===== EXERCISE DATA

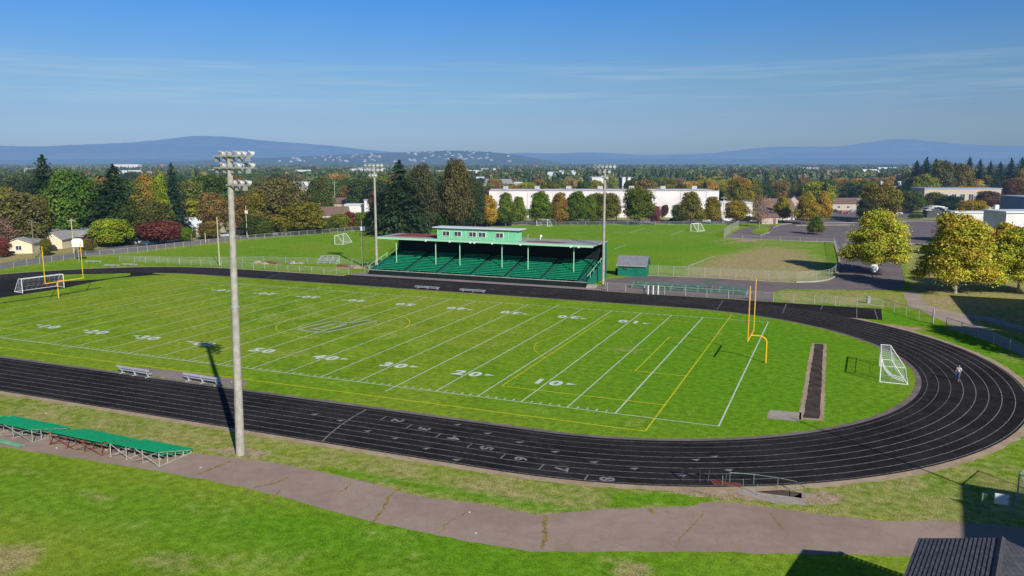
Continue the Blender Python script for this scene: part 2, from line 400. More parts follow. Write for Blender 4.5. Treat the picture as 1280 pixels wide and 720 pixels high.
def poly_mask(X, Y, poly, soft=1.0):
    inside = np.zeros(X.shape, bool); n = len(poly); dmin = np.full(X.shape, 1e9)
    for i in range(n):
        x0, y0 = poly[i][0], poly[i][1]; x1, y1 = poly[(i+1) % n][0], poly[(i+1) % n][1]
        cond = ((y0 > Y) != (y1 > Y)) & (X < (x1-x0)*(Y-y0)/((y1-y0) if abs(y1-y0) > 1e-9 else 1e-9)+x0)
        inside ^= cond
        L2 = (x1-x0)**2+(y1-y0)**2+1e-9
        t = np.clip(((X-x0)*(x1-x0)+(Y-y0)*(y1-y0))/L2, 0, 1)
        dmin = np.minimum(dmin, np.hypot(X-x0-t*(x1-x0), Y-y0-t*(y1-y0)))
    sd = np.where(inside, dmin, -dmin)
    return np.clip(0.5+sd/(2*soft), 0, 1)
def pxpoly(pts): return [tuple(at(*p))[:2] for p in pts]
PIT = (114.0, 117.0, -13.0, -12.0)
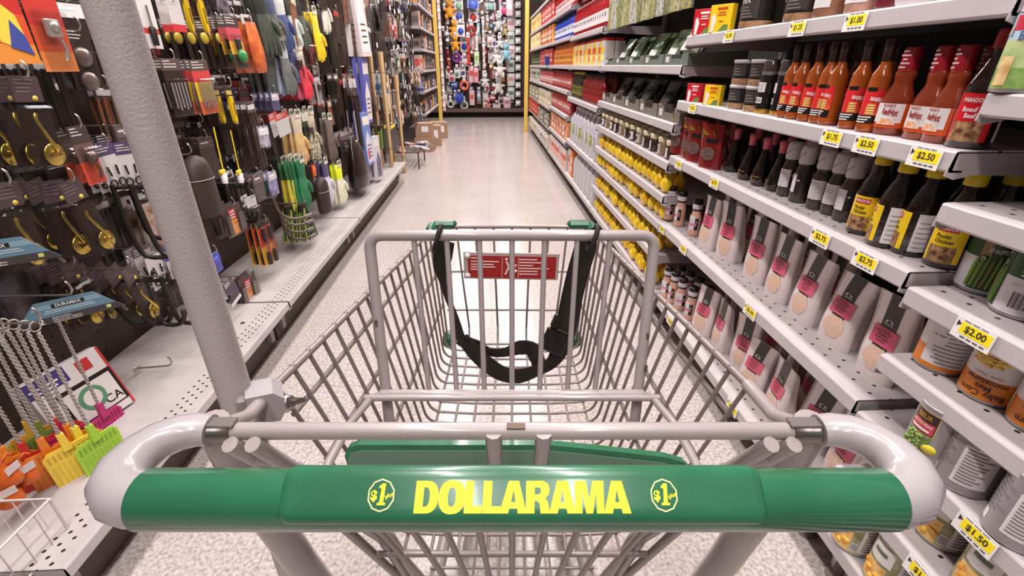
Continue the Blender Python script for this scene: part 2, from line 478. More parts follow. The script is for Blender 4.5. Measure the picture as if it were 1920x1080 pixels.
# ---- push handle
HC = Vector((0, 0.213, 0.895))
NV = (Vector((0, 0, 1.15)) - HC).normalized(); NV.x = 0; NV.normalize()
TV = Vector((0, NV.z, -NV.y))
def ring(x, r, sq, n=28):
    out = []
    for k in range(n):
        g = 2 * PI * k / n; c, s_ = math.cos(g), math.sin(g)
        e = 1 / (abs(c) ** sq + abs(s_) ** sq) ** (1 / sq)
        out.append(HC + Vector((x, 0, 0)) + NV * (c * e * r) + TV * (s_ * e * r))
    return out
grip = CB()
sec = [(-0.2400, 0.0180, 2), (-0.2385, 0.0192, 2), (0.2440, 0.0192, 2), (0.2455, 0.0180, 2)]
grip.loft([ring(*q) for q in sec], GREEN)
hg = link('handle_grip', grip, cart); hg['label'] = 'green plastic handle grip with yellow lettering'
def plate_ring(x, k):
    out = []
    for i in range(32):
        g = 2 * PI * i / 32; c, s_ = math.cos(g), math.sin(g); e = 1 / (abs(c) ** 5 + abs(s_) ** 5) ** .2
        out.append(HC + Vector((x, 0, 0)) + NV * (.0095 + c * e * .0118 * k) + TV * (.0028 + s_ * e * .0172 * k))
    return out
pl = CB().loft([plate_ring(*q) for q in ((-.1435, .55), (-.1425, .80), (-.140, .93), (-.136, 1), (.149, 1), (.153, .93), (.1555, .80), (.1565, .55))], GREEN)
link('raised_plate', pl, hg)
FACE = Matrix.Translation(HC + NV * 0.02145 + TV * .0022) @ Matrix(((1, 0, 0, 0), (0, -NV.y, TV.y, 0), (0, -NV.z, TV.z, 0), (0, 0, 0, 1)))
# heavy block capitals, drawn as outlines
def glyph_mesh(polys, size, x0, slant=0.10):
    cu = bpy.data.curves.new('lettering', 'CURVE'); cu.dimensions = '2D'; cu.fill_mode = 'FRONT'
    for pl in polys:
        sp = cu.splines.new('POLY'); sp.points.add(len(pl) - 1)
        for i, (x, y) in enumerate(pl): sp.points[i].co = ((x + slant * y) * size + x0, y * size, 0, 1)
        sp.use_cyclic_u = True
    ob = bpy.data.objects.new('lettering', cu); me = bpy.data.meshes.new_from_object(ob)
    vs = [(v.co.x, 0.0, v.co.y) for v in me.vertices]; fs = [tuple(p.vertices) for p in me.polygons]
    bpy.data.objects.remove(ob); bpy.data.curves.remove(cu); bpy.data.meshes.remove(me)
    return vs, fs
def ell(cx, cy, rx, ry, n=20, a0=0, a1=2 * PI, p=2.4):
    out = []
    for i in range(n + (0 if a1 - a0 > 6.2 else 1)):
        g = a0 + (a1 - a0) * i / n; c, s_ = math.cos(g), math.sin(g)
        out.append((cx + rx * math.copysign(abs(c) ** (2 / p), c), cy + ry * math.copysign(abs(s_) ** (2 / p), s_)))
    return out
GL = {'D': (0.78, [[(0, 0), (0.36, 0)] + ell(0.36, 0.5, 0.40, 0.5, 14, -PI / 2, PI / 2) + [(0.36, 1), (0, 1)], [(0.27, 0.2), (0.27, 0.8), (0.34, 0.8)] + ell(0.34, 0.5, 0.14, 0.3, 8, PI / 2, -PI / 2)]),
      'O': (0.84, [ell(0.42, 0.5, 0.43, 0.525), ell(0.42, 0.5, 0.135, 0.30)]),
      'L': (0.60, [[(0, 0), (0.58, 0), (0.58, 0.22), (0.28, 0.22), (0.28, 1), (0, 1)]]),
      'A': (0.80, [[(-0.05, 0), (0.23, 0), (0.265, 0.15), (0.52, 0.15), (0.55, 0), (0.83, 0), (0.56, 1), (0.22, 1)], [(0.315, 0.34), (0.465, 0.34), (0.39, 0.74)]]),
      'R': (0.80, [[(0, 0), (0.28, 0), (0.28, 0.38), (0.36, 0.38), (0.45, 0.30), (0.48, 0), (0.78, 0), (0.72, 0.34), (0.63, 0.47), (0.74, 0.58), (0.77, 0.74), (0.71, 0.91), (0.56, 1), (0, 1)], [(0.28, 0.58), (0.28, 0.8), (0.42, 0.8), (0.48, 0.75), (0.48, 0.63), (0.42, 0.58)]]),
      'M': (0.98, [[(0, 0), (0.23, 0), (0.23, 0.7), (0.36, 0), (0.57, 0), (0.70, 0.7), (0.70, 0), (0.94, 0), (0.94, 1), (0.58, 1), (0.47, 0.42), (0.36, 1), (0, 1)]])}
word = 'DOLLARAMA'; size = 0.0182; gap = 0.0
total = sum(GL[c][0] + gap for c in word) * size
kx = 0.131 / total
lt = CB(); x = -0.0595
for ch in word:
    w_, polys = GL[ch]
    vs, fs = glyph_mesh([[(px_ * kx, py_) for px_, py_ in pl] for pl in polys], size, x, 0.035)
    lt.add([(a, 0, c - size / 2 - 0.001) for a, b, c in vs], fs, LETTER, False, FACE); x += (w_ + gap) * size * kx
le = link('lettering', lt, hg); le['label'] = 'large yellow block capitals on the raised plate'
for ex in (-0.0800, 0.0930):
    em = CB()
    T = FACE @ Tm((ex, -0.0001, 0))
    dec = [(math.cos(2 * PI * k / 10 + PI / 10), math.sin(2 * PI * k / 10 + PI / 10)) for k in range(10)]
    for k in range(10):
        a, b = dec[k], dec[(k + 1) % 10]
        em.quad((a[0] * .0084, 0, a[1] * .0094), (b[0] * .0084, 0, b[1] * .0094), (b[0] * .0076, 0, b[1] * .0086), (a[0] * .0076, 0, a[1] * .0086), M((240, 238, 150), 0.5), T)
    em.prism([(-0.0022, -0.0056), (0.0028, -0.0056), (0.0030, -0.0042), (0.0017, -0.0042), (0.0024, 0.0066), (0.0004, 0.0066), (-0.0016, 0.0048), (-0.0012, 0.0038), (0, 0.0042), (-0.0008, -0.0042), (-0.0020, -0.0042)], -0.0002, 0, LETTER, T)
    em.text('$', 0.0075, LETTER, (-0.0044, -0.0001, -0.0004), T, bold=0.04)
    em.text('plus', 0.0034, LETTER, (0.0047, -0.0001, -0.0018), T @ Tm(ry=-0.35), bold=0.02)
    e_ = link('emblem', em, hg); e_['label'] = 'round dollar one emblem'
# ---- end loops, sleeves, cross bar
for s_ in (-1, 1):
    xo = .004 if s_ > 0 else 0
    pts = [(-0.232, .213, .895), (-0.244, .213, .895), (-0.2545, .2155, .895), (-0.2645, .2235, .896), (-0.269, .235, .897), (-0.268, .249, .898), (-0.262, .261, .899), (-0.251, .270, .899), (-0.240, .274, .898), (-0.231, .274, .897)]
    rr = [.0178, .0178, .0176, .0170, .0160, .0149, .0138, .0131, .0125, .012]
    link('handle_end_loop', CB().tube([(-a + xo, b, c) for a, b, c in pts] if s_ > 0 else pts, rr, GREY, 20), cart)
    sl = CB().tube([(s_ * 0.2335, .274, .8965), (s_ * 0.2325, .274, .8965), (s_ * 0.214, .274, .8965)], [.0092, .0082, .0082], M((120, 112, 108), 0.3, metal=0.8), 14)
    sl.box((s_ * 0.222, .274, .905), (0.022, 0.010, 0.0016), M((150, 142, 140), 0.3, metal=0.7))
    o = link('sleeve', sl, cart); o['label'] = 'bare metal connector sleeve'
bar = CB().tube([(-0.216, .274, .8965), (0.216, .274, .8965)], 0.0066, PAINT, 14)
bar.box((0.003, .272, .903), (0.014, 0.006, 0.001), M((96, 78, 66), 0.6, metal=0.4))
link('cross_bar', bar, cart)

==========

* DIRECTIONS FOR THIS TASK
Return only the lines running from the top of the data to the line that holds "PIT = (114.0, 117.0, -13.0, -12.0)". Include both of those lines, but skip the pictures.

* FINAL RESULT
Continue the Blender Python script for this scene: part 2, from line 400. More parts follow. Write for Blender 4.5. Treat the picture as 1280 pixels wide and 720 pixels high.
def poly_mask(X, Y, poly, soft=1.0):
    inside = np.zeros(X.shape, bool); n = len(poly); dmin = np.full(X.shape, 1e9)
    for i in range(n):
        x0, y0 = poly[i][0], poly[i][1]; x1, y1 = poly[(i+1) % n][0], poly[(i+1) % n][1]
        cond = ((y0 > Y) != (y1 > Y)) & (X < (x1-x0)*(Y-y0)/((y1-y0) if abs(y1-y0) > 1e-9 else 1e-9)+x0)
        inside ^= cond
        L2 = (x1-x0)**2+(y1-y0)**2+1e-9
        t = np.clip(((X-x0)*(x1-x0)+(Y-y0)*(y1-y0))/L2, 0, 1)
        dmin = np.minimum(dmin, np.hypot(X-x0-t*(x1-x0), Y-y0-t*(y1-y0)))
    sd = np.where(inside, dmin, -dmin)
    return np.clip(0.5+sd/(2*soft), 0, 1)
def pxpoly(pts): return [tuple(at(*p))[:2] for p in pts]
PIT = (114.0, 117.0, -13.0, -12.0)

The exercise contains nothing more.